In this case, it's even easier since - as I said - we could write the nominator as 2(x³-3³). You can then use the formula (x³-a³) = (x-a)(x²+ax+a²) and there you immediately see the factor (x-a) which is here (x-3).

 

[erok81]

Nice.

Thanks for explaining that. I'll give it a try on the next problem I come across.

 

[TD]

You're welcome, good luck

 

[HallsofIvy]

Going back to your first post- that's the reason sporkstorms asked if that wasn't (3, 15). When x= 3, both y=54x-147 and y= 12x- 5 give y= 15, not 51.

But, as TD pointed out, when x= 3 in the original equation,
f(x)=2x^3-3
y= 51.

I don't know who "he" is or why he would list two different answers for a problem with one answer but neither of them is correct- your equation is correct.

 

[erok81]

Going back to your first post- that's the reason sporkstorms asked if that wasn't (3, 15). When x= 3, both y=54x-147 and y= 12x- 5 give y= 15, not 51.

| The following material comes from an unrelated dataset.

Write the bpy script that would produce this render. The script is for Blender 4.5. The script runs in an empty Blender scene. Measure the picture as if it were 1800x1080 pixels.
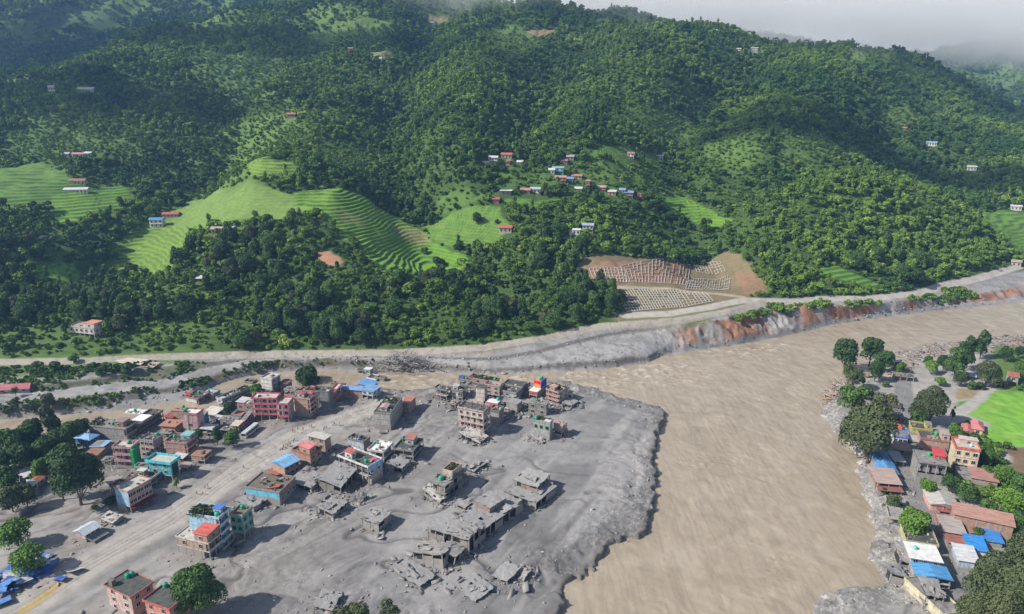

But, as TD pointed out, when x= 3 in the original equation,
f(x)=2x^3-3
y= 51.

I don't know who "he" is or why he would list two different answers for a problem with one answer but neither of them is correct- your equation is correct.

He is my math teacher. Not the best I have had, but better than nothing I guess. This was all of the pre-test the teacher made for us to study with.

No wonder I could never get the answer right since the answer on the test was incorrect to start with. Oh well, at least I know what it should be now.